Abandoned properties bylaws need to change: city staff

The city is looking to change bylaws affecting derelict and abandoned properties including the possibility of forced demolition.

Many residents are outraged by the negative effect nearby derelict properties have on their homes

Toronto looks to tighten bylaws governing derelict properties 2:05

The city is looking to change bylaws affecting derelict and abandoned properties, including the possibility of forced demolition.

If boarded up properties have a secured entrance and maintained, cut grass, current bylaws don’t give the city much power to force owners to fix or tear down abandoned properties which is draining resources and angering many Toronto residents.

Toronto homeowner Natasha Priest is among many angered by a lack of control over often-neglected spots, which can affect their own properties.

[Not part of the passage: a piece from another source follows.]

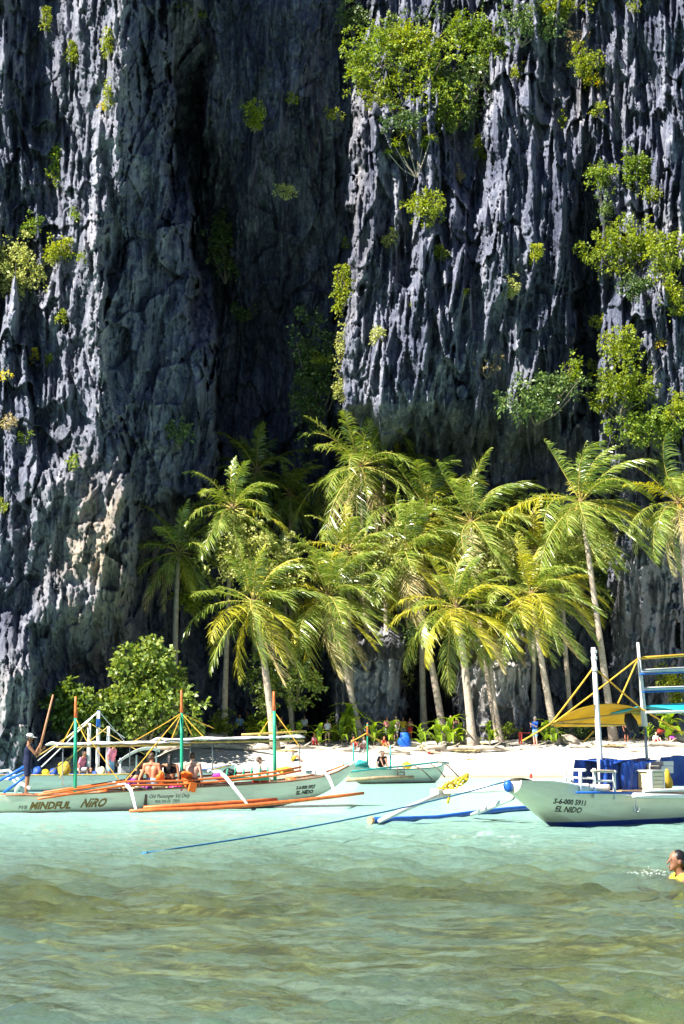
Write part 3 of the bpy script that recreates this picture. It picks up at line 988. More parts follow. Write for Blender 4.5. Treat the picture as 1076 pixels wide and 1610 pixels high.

Priest lives in a semidetached home in the King and Dufferin Streets area. For years she has complained about problems — like vagrants and rodents. Her home is suffering as a result of the abandoned home next door, she says.

"We’ve got broken windows there, squirrels living in there, there are raccoons living in there," she said.

"We got home Monday morning and apparently Sunday evening there had been someone that actually broke into the home. He turned on the water or broke a pipe, ripped the bell cables out of our house."

City inspectors visited the rundown building many times following numerous complaints, but not much can be done until current bylaws are changed.

Mark Sraga, director of investigations with municipal licensing and standards, says the city is considering changes to property bylaws that would give them more power and even the ability to force demolition.

"It’s enough of a problem that we feel we need to take further action," Sraga said.

The bylaw amendments will be drafted in the next year after which council will vote on whether to approve them.